Two more Pakistan Supreme Court judges sworn in under PCO News
Two more Pakistan Supreme Court judges sworn in under PCO

[JURIST] Emergency Pakistani Chief Justice Abdul Hameed Dogar administered oaths of office under Pakistan's Provisional Constitution Order [text] to two more high court judges Tuesday. The addition of Justice Mohammad Akhtar Shabbir [official profile] and Justice Zia Perwez to the Supreme Court of Pakistan [official website] brings the reconstituted court's total complement to 11, just one shy of the reduced twelve-judge total [JURIST report] set last week by Pakistan Attorney General Malik Qayyum. Shabbir was formerly a member of the Lahore High Court; Perwez was formerly a judge on the Sindh High Court.

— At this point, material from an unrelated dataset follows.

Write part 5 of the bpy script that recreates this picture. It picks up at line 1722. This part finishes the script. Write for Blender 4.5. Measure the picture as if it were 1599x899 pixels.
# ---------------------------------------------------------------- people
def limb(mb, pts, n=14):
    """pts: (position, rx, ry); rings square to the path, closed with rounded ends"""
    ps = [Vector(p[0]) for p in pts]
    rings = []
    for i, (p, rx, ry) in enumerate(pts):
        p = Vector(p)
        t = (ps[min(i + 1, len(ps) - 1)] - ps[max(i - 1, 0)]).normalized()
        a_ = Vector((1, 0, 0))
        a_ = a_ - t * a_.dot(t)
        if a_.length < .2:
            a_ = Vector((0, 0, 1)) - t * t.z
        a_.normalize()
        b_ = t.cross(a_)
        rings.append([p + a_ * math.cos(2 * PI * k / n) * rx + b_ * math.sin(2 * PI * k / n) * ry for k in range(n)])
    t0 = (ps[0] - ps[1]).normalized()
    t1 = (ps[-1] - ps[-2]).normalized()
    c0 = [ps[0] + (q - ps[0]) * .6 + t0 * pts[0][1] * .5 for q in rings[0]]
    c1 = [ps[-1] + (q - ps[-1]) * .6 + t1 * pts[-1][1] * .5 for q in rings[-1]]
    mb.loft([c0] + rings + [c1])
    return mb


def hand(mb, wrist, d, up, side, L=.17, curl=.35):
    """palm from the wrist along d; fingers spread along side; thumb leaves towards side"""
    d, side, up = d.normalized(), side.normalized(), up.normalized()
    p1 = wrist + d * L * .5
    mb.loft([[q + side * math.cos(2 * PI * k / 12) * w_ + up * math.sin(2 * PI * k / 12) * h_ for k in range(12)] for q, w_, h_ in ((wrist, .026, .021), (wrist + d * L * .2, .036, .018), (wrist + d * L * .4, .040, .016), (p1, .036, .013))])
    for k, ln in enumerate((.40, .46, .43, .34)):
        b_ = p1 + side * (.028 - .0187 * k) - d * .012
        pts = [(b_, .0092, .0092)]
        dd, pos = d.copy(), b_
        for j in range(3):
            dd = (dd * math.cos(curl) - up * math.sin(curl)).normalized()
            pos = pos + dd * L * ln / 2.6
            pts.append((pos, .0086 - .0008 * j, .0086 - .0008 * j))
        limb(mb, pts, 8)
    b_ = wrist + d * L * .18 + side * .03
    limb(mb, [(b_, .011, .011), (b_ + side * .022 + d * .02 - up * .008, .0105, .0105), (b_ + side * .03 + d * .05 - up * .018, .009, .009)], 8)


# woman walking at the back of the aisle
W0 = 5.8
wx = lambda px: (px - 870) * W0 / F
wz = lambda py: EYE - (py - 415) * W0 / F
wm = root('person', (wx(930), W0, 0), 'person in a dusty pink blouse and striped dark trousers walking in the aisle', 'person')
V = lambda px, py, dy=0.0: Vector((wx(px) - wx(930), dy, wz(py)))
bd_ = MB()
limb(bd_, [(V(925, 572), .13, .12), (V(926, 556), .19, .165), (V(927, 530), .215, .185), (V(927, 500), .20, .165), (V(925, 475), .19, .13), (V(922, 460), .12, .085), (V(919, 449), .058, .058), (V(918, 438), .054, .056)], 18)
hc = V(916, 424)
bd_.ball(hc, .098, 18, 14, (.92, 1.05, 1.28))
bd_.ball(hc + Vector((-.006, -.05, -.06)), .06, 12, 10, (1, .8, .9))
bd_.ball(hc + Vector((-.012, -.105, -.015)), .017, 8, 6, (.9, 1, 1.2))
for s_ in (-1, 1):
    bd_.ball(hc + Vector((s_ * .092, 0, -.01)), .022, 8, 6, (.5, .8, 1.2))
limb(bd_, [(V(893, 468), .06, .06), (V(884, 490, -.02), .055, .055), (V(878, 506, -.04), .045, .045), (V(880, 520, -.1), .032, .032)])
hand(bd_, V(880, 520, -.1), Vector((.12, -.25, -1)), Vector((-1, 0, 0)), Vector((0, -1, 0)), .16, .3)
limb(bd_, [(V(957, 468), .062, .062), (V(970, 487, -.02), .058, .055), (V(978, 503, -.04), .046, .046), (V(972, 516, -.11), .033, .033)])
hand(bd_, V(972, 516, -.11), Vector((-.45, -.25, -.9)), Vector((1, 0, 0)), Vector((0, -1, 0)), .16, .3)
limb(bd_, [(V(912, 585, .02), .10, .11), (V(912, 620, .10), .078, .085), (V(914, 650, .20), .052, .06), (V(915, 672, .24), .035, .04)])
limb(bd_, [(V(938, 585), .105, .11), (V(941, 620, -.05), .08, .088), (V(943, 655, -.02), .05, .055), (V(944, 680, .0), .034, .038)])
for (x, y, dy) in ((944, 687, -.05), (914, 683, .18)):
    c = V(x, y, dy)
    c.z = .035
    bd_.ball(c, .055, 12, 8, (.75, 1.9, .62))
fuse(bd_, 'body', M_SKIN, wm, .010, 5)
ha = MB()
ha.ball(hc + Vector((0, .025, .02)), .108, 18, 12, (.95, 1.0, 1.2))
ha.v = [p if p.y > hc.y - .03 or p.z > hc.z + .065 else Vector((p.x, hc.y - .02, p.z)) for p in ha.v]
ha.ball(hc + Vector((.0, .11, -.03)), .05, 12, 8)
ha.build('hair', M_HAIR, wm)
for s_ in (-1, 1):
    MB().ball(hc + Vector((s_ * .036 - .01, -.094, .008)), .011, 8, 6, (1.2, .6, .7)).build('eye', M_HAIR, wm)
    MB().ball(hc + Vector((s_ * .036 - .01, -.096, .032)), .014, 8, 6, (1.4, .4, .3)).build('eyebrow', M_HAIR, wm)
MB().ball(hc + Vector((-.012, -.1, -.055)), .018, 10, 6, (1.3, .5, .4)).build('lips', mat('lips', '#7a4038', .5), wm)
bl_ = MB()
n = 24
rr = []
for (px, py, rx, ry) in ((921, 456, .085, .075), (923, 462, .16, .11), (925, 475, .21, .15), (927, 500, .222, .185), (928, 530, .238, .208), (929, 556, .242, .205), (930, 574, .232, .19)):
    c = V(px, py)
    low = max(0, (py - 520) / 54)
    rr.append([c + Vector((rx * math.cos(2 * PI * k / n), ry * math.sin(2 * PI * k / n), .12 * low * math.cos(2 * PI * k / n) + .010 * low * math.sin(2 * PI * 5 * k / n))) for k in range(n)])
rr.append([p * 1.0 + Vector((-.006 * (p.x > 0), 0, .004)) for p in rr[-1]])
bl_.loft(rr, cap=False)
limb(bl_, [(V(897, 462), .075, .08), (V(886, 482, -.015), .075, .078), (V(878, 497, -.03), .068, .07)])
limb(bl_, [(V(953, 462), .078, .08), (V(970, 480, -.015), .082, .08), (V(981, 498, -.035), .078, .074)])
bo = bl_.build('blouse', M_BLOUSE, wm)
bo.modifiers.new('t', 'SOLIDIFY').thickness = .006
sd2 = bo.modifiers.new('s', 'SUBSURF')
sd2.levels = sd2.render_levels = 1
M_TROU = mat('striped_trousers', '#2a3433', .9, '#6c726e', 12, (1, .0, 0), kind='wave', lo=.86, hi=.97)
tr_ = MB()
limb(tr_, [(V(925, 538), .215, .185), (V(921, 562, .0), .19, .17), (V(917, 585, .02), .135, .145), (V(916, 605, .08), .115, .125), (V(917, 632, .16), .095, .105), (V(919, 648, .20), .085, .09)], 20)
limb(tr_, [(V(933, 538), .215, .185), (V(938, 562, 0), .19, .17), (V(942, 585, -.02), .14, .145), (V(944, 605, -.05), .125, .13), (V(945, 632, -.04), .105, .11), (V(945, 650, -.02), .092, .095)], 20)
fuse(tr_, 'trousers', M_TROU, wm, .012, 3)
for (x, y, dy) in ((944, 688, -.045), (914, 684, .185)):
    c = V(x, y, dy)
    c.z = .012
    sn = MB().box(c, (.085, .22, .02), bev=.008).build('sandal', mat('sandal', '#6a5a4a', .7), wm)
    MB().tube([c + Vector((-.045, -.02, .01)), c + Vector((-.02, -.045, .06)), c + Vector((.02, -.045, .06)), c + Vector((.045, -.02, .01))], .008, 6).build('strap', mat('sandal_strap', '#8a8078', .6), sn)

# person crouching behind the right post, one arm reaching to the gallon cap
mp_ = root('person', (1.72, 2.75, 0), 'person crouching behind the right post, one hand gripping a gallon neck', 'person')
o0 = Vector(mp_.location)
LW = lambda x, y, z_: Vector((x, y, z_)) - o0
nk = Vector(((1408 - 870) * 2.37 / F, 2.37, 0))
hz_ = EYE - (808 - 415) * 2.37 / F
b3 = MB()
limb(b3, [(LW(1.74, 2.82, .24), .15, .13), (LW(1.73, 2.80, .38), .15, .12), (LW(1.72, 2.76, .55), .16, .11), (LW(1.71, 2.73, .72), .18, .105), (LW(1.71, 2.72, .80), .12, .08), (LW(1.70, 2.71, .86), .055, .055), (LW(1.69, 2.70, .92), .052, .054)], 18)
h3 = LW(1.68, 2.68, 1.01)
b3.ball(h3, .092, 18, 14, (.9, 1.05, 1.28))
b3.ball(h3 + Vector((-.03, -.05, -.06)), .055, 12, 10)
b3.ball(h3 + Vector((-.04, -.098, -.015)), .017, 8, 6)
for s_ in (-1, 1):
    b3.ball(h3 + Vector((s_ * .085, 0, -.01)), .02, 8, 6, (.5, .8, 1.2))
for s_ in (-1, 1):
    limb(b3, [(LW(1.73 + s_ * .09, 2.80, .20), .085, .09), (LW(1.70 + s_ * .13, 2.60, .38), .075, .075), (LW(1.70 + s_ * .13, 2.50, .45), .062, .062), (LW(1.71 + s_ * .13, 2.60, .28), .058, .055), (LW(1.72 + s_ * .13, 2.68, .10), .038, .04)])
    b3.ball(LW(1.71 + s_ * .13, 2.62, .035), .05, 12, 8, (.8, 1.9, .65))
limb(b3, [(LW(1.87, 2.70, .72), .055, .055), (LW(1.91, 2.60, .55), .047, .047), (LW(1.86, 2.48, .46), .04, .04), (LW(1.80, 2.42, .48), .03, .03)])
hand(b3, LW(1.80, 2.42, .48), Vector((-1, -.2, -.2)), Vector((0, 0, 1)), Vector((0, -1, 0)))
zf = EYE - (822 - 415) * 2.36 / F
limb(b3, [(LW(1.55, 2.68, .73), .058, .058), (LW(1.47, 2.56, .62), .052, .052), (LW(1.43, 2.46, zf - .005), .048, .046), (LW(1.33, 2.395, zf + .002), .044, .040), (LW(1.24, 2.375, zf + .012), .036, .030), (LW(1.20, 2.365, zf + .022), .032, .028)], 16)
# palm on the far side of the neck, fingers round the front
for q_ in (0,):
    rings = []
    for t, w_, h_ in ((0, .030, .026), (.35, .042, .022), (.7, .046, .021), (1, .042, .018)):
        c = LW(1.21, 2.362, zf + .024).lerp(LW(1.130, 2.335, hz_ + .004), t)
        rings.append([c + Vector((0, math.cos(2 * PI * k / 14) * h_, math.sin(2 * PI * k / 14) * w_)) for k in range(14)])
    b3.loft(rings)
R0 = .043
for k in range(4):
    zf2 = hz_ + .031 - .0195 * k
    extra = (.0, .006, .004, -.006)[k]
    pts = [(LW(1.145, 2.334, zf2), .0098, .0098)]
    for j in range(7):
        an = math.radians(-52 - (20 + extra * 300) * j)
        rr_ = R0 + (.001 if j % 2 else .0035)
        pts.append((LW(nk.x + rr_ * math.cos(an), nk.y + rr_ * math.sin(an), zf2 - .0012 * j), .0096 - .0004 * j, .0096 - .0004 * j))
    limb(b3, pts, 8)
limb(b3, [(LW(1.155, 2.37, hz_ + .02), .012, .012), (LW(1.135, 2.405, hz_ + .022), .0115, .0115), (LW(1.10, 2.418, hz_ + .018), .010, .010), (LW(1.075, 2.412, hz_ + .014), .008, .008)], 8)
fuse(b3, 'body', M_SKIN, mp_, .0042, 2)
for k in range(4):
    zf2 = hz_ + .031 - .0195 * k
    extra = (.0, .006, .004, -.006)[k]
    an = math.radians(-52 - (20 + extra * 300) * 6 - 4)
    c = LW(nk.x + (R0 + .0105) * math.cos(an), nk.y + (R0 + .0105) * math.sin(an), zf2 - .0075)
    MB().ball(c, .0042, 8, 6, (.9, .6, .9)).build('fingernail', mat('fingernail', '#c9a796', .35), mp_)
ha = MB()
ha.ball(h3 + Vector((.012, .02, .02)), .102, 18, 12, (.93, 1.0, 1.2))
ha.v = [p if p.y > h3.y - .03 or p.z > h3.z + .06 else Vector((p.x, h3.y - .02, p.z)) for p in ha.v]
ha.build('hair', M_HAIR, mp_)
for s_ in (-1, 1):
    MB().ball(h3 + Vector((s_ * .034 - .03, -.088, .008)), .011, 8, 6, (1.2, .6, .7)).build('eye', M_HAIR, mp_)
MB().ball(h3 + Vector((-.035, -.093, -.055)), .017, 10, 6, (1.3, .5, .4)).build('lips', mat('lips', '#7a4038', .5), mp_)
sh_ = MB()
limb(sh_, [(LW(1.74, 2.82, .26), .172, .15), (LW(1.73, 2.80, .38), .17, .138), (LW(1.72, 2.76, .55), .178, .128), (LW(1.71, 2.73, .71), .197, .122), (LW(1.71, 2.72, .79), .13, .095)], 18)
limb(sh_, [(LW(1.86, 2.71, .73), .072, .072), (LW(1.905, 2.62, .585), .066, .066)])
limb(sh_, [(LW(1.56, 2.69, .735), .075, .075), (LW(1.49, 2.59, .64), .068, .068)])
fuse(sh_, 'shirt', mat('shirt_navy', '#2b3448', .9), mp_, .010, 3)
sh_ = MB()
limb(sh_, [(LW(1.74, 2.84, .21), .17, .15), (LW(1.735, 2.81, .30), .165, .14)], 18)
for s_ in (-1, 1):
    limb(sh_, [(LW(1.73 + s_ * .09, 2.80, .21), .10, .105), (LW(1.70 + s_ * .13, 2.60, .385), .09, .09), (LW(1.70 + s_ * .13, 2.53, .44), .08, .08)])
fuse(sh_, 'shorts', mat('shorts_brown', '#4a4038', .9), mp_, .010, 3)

The court's original full complement of 19 judges under the leadership of Chief Justice Iftikhar Mohammed Chaudhry was effectively dismissed on November 3 after General Pervez Musharraf declared emergency rule. Only two judges of that court – Muhammad Nawaz Abbasi and new Chief Justice Dogar – took oaths under the new PCO. The last act of the former court, undertaken while its building was under siege by police and troops sent in under the emergency declaration, was to issue an order [text] barring judges and other civic and military officials from taking oaths under the new PCO. The new court ruled [JURIST report] last Tuesday that that order was "void, quroum non judice and passed without lawful authority," saying it "shall be deemed never to have been passed as Proclamation of Emergency and the Provisional Constitution Order were already issued by the President." Pakistani bar groups protesting the emergency have declared that they will not cooperate with judges who have taken PCO oaths.